Each entry that follows is to be retyped exactly. Pictures do not belong in the copy.

INFORMATION SHOWN:
▬▬▬▬▬▬▬▬▬▬

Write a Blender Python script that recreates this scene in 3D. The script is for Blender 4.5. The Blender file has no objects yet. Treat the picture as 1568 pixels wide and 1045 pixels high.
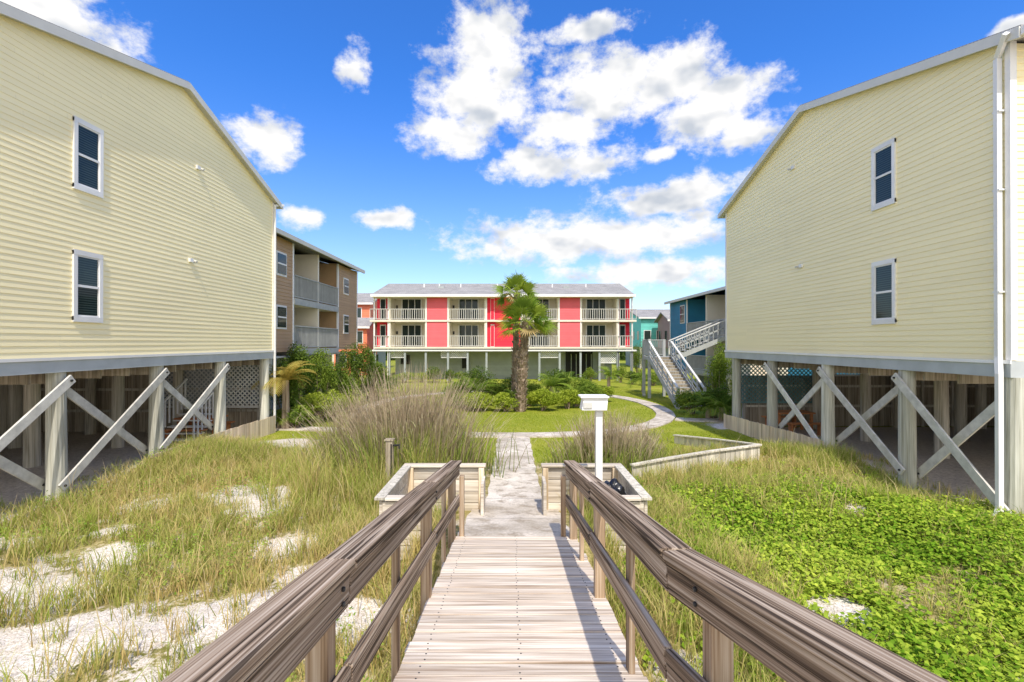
import bpy, math, random
import numpy as np
from mathutils import Vector
random.seed(4); rng=np.random.default_rng(4)
EYE=3.5; F=740.0
scene=bpy.context.scene
# ------------------------------------------------------------------ materials
def nt(name):
    m=bpy.data.materials.new(name); m.use_nodes=True
    n=m.node_tree; b=n.nodes['Principled BSDF']; return m,n,b
def N(n,t,**k):
    o=n.nodes.new(t)
    for a,v in k.items(): setattr(o,a,v)
    return o
def mth(n,op,a,b=None,clamp=False):
    o=N(n,'ShaderNodeMath',operation=op,use_clamp=clamp)
    for i,v in enumerate((a,b)):
        if v is None: continue
        if isinstance(v,(int,float)): o.inputs[i].default_value=v
        else: n.links.new(v,o.inputs[i])
    return o.outputs[0]
def noise_(n,vec,scale,detail=4,rough=.55,out='Fac'):
    o=N(n,'ShaderNodeTexNoise'); o.inputs['Scale'].default_value=scale
    o.inputs['Detail'].default_value=detail; o.inputs['Roughness'].default_value=rough
    if vec is not None: n.links.new(vec,o.inputs['Vector'])
    return o.outputs[out]
def mixc(n,fac,a,b):
    o=N(n,'ShaderNodeMix',data_type='RGBA')
    if isinstance(fac,(int,float)): o.inputs[0].default_value=fac
    else: n.links.new(fac,o.inputs[0])
    for i,v in ((6,a),(7,b)):
        if isinstance(v,tuple): o.inputs[i].default_value=(*v,1)
        else: n.links.new(v,o.inputs[i])
    return o.outputs[2]
def scalec(n,col,fac):
    o=N(n,'ShaderNodeVectorMath',operation='SCALE')
    if isinstance(col,tuple): o.inputs[0].default_value=col
    else: n.links.new(col,o.inputs[0])
    n.links.new(fac,o.inputs['Scale']); return o.outputs[0]
def mapr(n,v,a,b,c,d):
    o=N(n,'ShaderNodeMapRange'); n.links.new(v,o.inputs[0])
    for i,x in enumerate((a,b,c,d)): o.inputs[i+1].default_value=x
    return o.outputs[0]
def objco(n,sc=(1,1,1),off=None):
    t=N(n,'ShaderNodeTexCoord'); m=N(n,'ShaderNodeMapping'); m.inputs['Scale'].default_value=sc
    n.links.new(t.outputs['Object'],m.inputs[0])
    v=m.outputs[0]
    if off is not None:
        a=N(n,'ShaderNodeVectorMath',operation='ADD'); n.links.new(v,a.inputs[0]); n.links.new(off,a.inputs[1]); v=a.outputs[0]
    return v
def rnd(n):
    a=N(n,'ShaderNodeAttribute',attribute_name='rnd'); return a.outputs['Fac']
def bump(n,b,h,strength=.3,dist=.01):
    o=N(n,'ShaderNodeBump'); o.inputs['Strength'].default_value=strength; o.inputs['Distance'].default_value=dist
    n.links.new(h,o.inputs['Height']); n.links.new(o.outputs[0],b.inputs['Normal'])
def paint(name,col,rough=.6,scale=3,amt=.25,rv=.08,bs=.1,sc=(1,1,1),spec=.3,fine=40):
    m,n,b=nt(name)
    v=objco(n,sc)
    a=noise_(n,v,scale,3,.6)
    k=mapr(n,a,.3,.7,1-amt/2,1+amt/2)
    k=mth(n,'MULTIPLY',k,mapr(n,rnd(n),0,1,1-rv,1+rv))
    n.links.new(scalec(n,col,k),b.inputs['Base Color'])
    b.inputs['Roughness'].default_value=rough; b.inputs['Specular IOR Level'].default_value=spec
    if bs>.15: bump(n,b,noise_(n,v,fine,2,.6),bs,.006)
    return m
def wood(name,ax,dark,mid,light,rough=.85,bs=.6,freq=26,var=.2,al=.03,lo=.36,shear=0,shx=0,cracks=False):
    m,n,b=nt(name)
    r=rnd(n); ro=N(n,'ShaderNodeCombineXYZ')
    for i in range(3): n.links.new(mth(n,'MULTIPLY',r,37.0+i*11),ro.inputs[i])
    base=N(n,'ShaderNodeTexCoord').outputs['Object']
    if shear:   # boards run down the ramp: grain follows the board direction
        s_=N(n,'ShaderNodeSeparateXYZ'); n.links.new(base,s_.inputs[0]); c_=N(n,'ShaderNodeCombineXYZ')
        n.links.new(mth(n,'ADD',s_.outputs[0],mth(n,'MULTIPLY',s_.outputs[1],shx)),c_.inputs[0]); n.links.new(s_.outputs[1],c_.inputs[1])
        n.links.new(mth(n,'ADD',s_.outputs[2],mth(n,'MULTIPLY',s_.outputs[1],shear)),c_.inputs[2]); base=c_.outputs[0]
    def vv(f,a):
        s=[f]*3; s[ax]=f*a
        mp=N(n,'ShaderNodeMapping'); mp.inputs['Scale'].default_value=tuple(s); n.links.new(base,mp.inputs[0])
        ad=N(n,'ShaderNodeVectorMath',operation='ADD'); n.links.new(mp.outputs[0],ad.inputs[0]); n.links.new(ro.outputs[0],ad.inputs[1]); return ad.outputs[0]
    g=noise_(n,vv(freq,al),1.0,4,.62)
    g3=noise_(n,vv(freq*3.5,al*.6),1.0,2,.6)
    g2=noise_(n,vv(3,.25),1.0,2,.6)
    h=mth(n,'ADD',mth(n,'MULTIPLY',g,.6),mth(n,'MULTIPLY',g3,.4))
    c=mixc(n,mapr(n,h,lo,.49,0,1),dark,mid)
    c=mixc(n,mapr(n,h,.49,.62,0,1),c,light)
    if cracks:
        ck=noise_(n,vv(freq*1.6,al*1.6),1.0,2,.5); c=mixc(n,mapr(n,ck,.36,.40,.85,0),c,(.03,.02,.014)); h=mth(n,'ADD',h,mapr(n,ck,.36,.41,-.4,0))
    k=mth(n,'MULTIPLY',mapr(n,g2,.3,.7,.9,1.1),mapr(n,r,0,1,1-var,1+var))
    n.links.new(scalec(n,c,k),b.inputs['Base Color']); b.inputs['Roughness'].default_value=rough
    b.inputs['Specular IOR Level'].default_value=.15
    bump(n,b,h,bs,.008); return m
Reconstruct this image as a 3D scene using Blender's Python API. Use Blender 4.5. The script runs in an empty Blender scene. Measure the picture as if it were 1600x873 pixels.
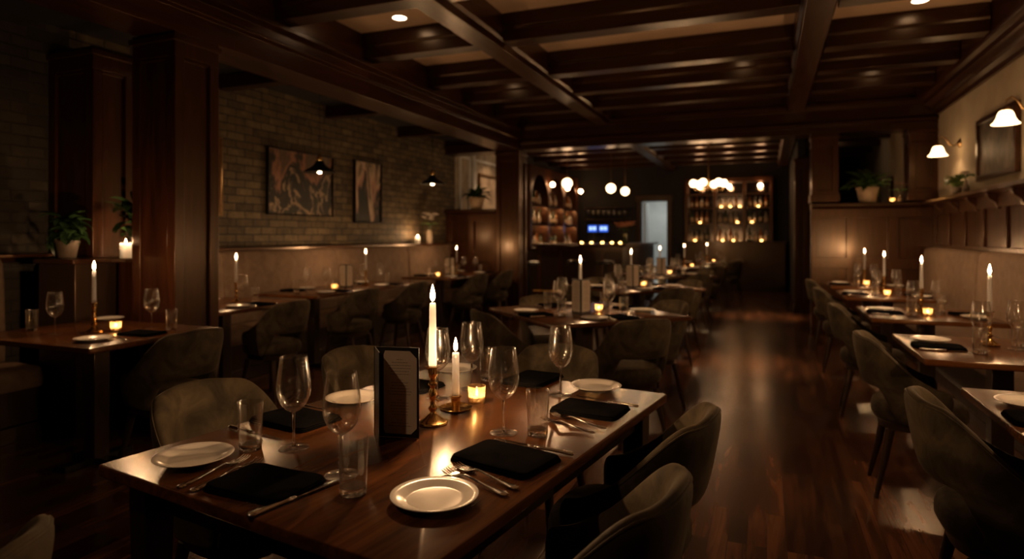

▬▬▬▬▬▬▬▬▬▬

SOLUTION TO THE PROBLEM:
Write a Blender Python script that recreates this scene in 3D. The script is for Blender 4.5. The Blender file has no objects yet. Treat the picture as 1568 pixels wide and 1045 pixels high.
import bpy, math, random
import numpy as np
from mathutils import Vector
random.seed(4); rng=np.random.default_rng(4)
EYE=3.5; F=740.0
scene=bpy.context.scene
# ------------------------------------------------------------------ materials
def nt(name):
    m=bpy.data.materials.new(name); m.use_nodes=True
    n=m.node_tree; b=n.nodes['Principled BSDF']; return m,n,b
def N(n,t,**k):
    o=n.nodes.new(t)
    for a,v in k.items(): setattr(o,a,v)
    return o
def mth(n,op,a,b=None,clamp=False):
    o=N(n,'ShaderNodeMath',operation=op,use_clamp=clamp)
    for i,v in enumerate((a,b)):
        if v is None: continue
        if isinstance(v,(int,float)): o.inputs[i].default_value=v
        else: n.links.new(v,o.inputs[i])
    return o.outputs[0]
def noise_(n,vec,scale,detail=4,rough=.55,out='Fac'):
    o=N(n,'ShaderNodeTexNoise'); o.inputs['Scale'].default_value=scale
    o.inputs['Detail'].default_value=detail; o.inputs['Roughness'].default_value=rough
    if vec is not None: n.links.new(vec,o.inputs['Vector'])
    return o.outputs[out]
def mixc(n,fac,a,b):
    o=N(n,'ShaderNodeMix',data_type='RGBA')
    if isinstance(fac,(int,float)): o.inputs[0].default_value=fac
    else: n.links.new(fac,o.inputs[0])
    for i,v in ((6,a),(7,b)):
        if isinstance(v,tuple): o.inputs[i].default_value=(*v,1)
        else: n.links.new(v,o.inputs[i])
    return o.outputs[2]
def scalec(n,col,fac):
    o=N(n,'ShaderNodeVectorMath',operation='SCALE')
    if isinstance(col,tuple): o.inputs[0].default_value=col
    else: n.links.new(col,o.inputs[0])
    n.links.new(fac,o.inputs['Scale']); return o.outputs[0]
def mapr(n,v,a,b,c,d):
    o=N(n,'ShaderNodeMapRange'); n.links.new(v,o.inputs[0])
    for i,x in enumerate((a,b,c,d)): o.inputs[i+1].default_value=x
    return o.outputs[0]
def objco(n,sc=(1,1,1),off=None):
    t=N(n,'ShaderNodeTexCoord'); m=N(n,'ShaderNodeMapping'); m.inputs['Scale'].default_value=sc
    n.links.new(t.outputs['Object'],m.inputs[0])
    v=m.outputs[0]
    if off is not None:
        a=N(n,'ShaderNodeVectorMath',operation='ADD'); n.links.new(v,a.inputs[0]); n.links.new(off,a.inputs[1]); v=a.outputs[0]
    return v
def rnd(n):
    a=N(n,'ShaderNodeAttribute',attribute_name='rnd'); return a.outputs['Fac']
def bump(n,b,h,strength=.3,dist=.01):
    o=N(n,'ShaderNodeBump'); o.inputs['Strength'].default_value=strength; o.inputs['Distance'].default_value=dist
    n.links.new(h,o.inputs['Height']); n.links.new(o.outputs[0],b.inputs['Normal'])
def paint(name,col,rough=.6,scale=3,amt=.25,rv=.08,bs=.1,sc=(1,1,1),spec=.3,fine=40):
    m,n,b=nt(name)
    v=objco(n,sc)
    a=noise_(n,v,scale,3,.6)
    k=mapr(n,a,.3,.7,1-amt/2,1+amt/2)
    k=mth(n,'MULTIPLY',k,mapr(n,rnd(n),0,1,1-rv,1+rv))
    n.links.new(scalec(n,col,k),b.inputs['Base Color'])
    b.inputs['Roughness'].default_value=rough; b.inputs['Specular IOR Level'].default_value=spec
    if bs>.15: bump(n,b,noise_(n,v,fine,2,.6),bs,.006)
    return m
def wood(name,ax,dark,mid,light,rough=.85,bs=.6,freq=26,var=.2,al=.03,lo=.36,shear=0,shx=0,cracks=False):
    m,n,b=nt(name)
    r=rnd(n); ro=N(n,'ShaderNodeCombineXYZ')
    for i in range(3): n.links.new(mth(n,'MULTIPLY',r,37.0+i*11),ro.inputs[i])
    base=N(n,'ShaderNodeTexCoord').outputs['Object']
    if shear:   # boards run down the ramp: grain follows the board direction
        s_=N(n,'ShaderNodeSeparateXYZ'); n.links.new(base,s_.inputs[0]); c_=N(n,'ShaderNodeCombineXYZ')
        n.links.new(mth(n,'ADD',s_.outputs[0],mth(n,'MULTIPLY',s_.outputs[1],shx)),c_.inputs[0]); n.links.new(s_.outputs[1],c_.inputs[1])
        n.links.new(mth(n,'ADD',s_.outputs[2],mth(n,'MULTIPLY',s_.outputs[1],shear)),c_.inputs[2]); base=c_.outputs[0]
    def vv(f,a):
        s=[f]*3; s[ax]=f*a
        mp=N(n,'ShaderNodeMapping'); mp.inputs['Scale'].default_value=tuple(s); n.links.new(base,mp.inputs[0])
        ad=N(n,'ShaderNodeVectorMath',operation='ADD'); n.links.new(mp.outputs[0],ad.inputs[0]); n.links.new(ro.outputs[0],ad.inputs[1]); return ad.outputs[0]
    g=noise_(n,vv(freq,al),1.0,4,.62)
    g3=noise_(n,vv(freq*3.5,al*.6),1.0,2,.6)
    g2=noise_(n,vv(3,.25),1.0,2,.6)
    h=mth(n,'ADD',mth(n,'MULTIPLY',g,.6),mth(n,'MULTIPLY',g3,.4))
    c=mixc(n,mapr(n,h,lo,.49,0,1),dark,mid)
    c=mixc(n,mapr(n,h,.49,.62,0,1),c,light)
    if cracks:
        ck=noise_(n,vv(freq*1.6,al*1.6),1.0,2,.5); c=mixc(n,mapr(n,ck,.36,.40,.85,0),c,(.03,.02,.014)); h=mth(n,'ADD',h,mapr(n,ck,.36,.41,-.4,0))
    k=mth(n,'MULTIPLY',mapr(n,g2,.3,.7,.9,1.1),mapr(n,r,0,1,1-var,1+var))
    n.links.new(scalec(n,c,k),b.inputs['Base Color']); b.inputs['Roughness'].default_value=rough
    b.inputs['Specular IOR Level'].default_value=.15
    bump(n,b,h,bs,.008); return m
Reconstruct this image as a 3D scene using Blender's Python API. Use Blender 4.5. The script runs in an empty Blender scene. Measure the picture as if it were 1600x873 pixels.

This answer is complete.